Sunday, 4 March 2018

Jesus And Caruith

"...that they may be one, just as you and I are one: I in them and you in me, so that they may be completely one..."
-John, xvii, 22-23.

"I will grow with you, and you with me, and they with us, until mankind is not only worthy to be received into Oneness, it will bring thereunto what is wholly its own."
-Poul Anderson, The Day Of Their Return IN Anderson, Captain Flandry: Defender Of The Terran Empire (Riverdale, NY, 2010), pp. 74-240 AT 1, p. 76.

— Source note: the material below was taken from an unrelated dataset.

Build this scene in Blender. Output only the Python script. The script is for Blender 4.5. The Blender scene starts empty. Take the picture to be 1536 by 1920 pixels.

Plato expressed his own philosophical arguments by putting words into the mouth of Socrates;

the authors of Mahayana sutras expressed their own spiritual/metaphysical understanding by putting words into the mouth of the Buddha;

the author of the Fourth Gospel expressed his own theological reflections by putting words into the mouth of Jesus (there was no tape recorder or short-hand secretary at the Last Supper);

Poul Anderson wrote a fictional dialogue between Caruith and Jaan.

Anderson's fictional dialogue is a "play within the play" because the Caruith persona within Jaan is an artificially induced delusion. Reading Caruith's words, we might suspect that whoever has induced the delusion is deliberately echoing Biblical language.

4 comments:

paulshackley2017@gmail.com said...

Kaor, Paul!

Of course we should later discover in THE DAY OF THEIR RETURN how, given the structure and plot of the book, how it was Aycharaych who insinuated subtly warped via the false Caruith persona into Jaan's mind. It's also my belief Anderson had the early life of Mohammed in mind when giving us some knowledge of Jaan's earlier years.

Sean

paulshackley2017@gmail.com said...

I forgot to include "ideas" after "subtly warped" in the first sentence of my first comment. Drat!!!

Sean

S.M. Stirling said...

There are recurring archetypes in the lives of prophets and "foretold saviors". The Moses thing (the abandoned child raised elsewhere, for instance), which Poul uses in "Brave to be a King" in the Time Patrol series.

They're sort of like pre-established tropes, waiting to be activated.

paulshackley2017@gmail.com said...

Dear Mr. Stirling,

Good analogy, comparing Moses with Cyrus the Great. A theme I agree Poul Anderson used in "Brave To Be A King."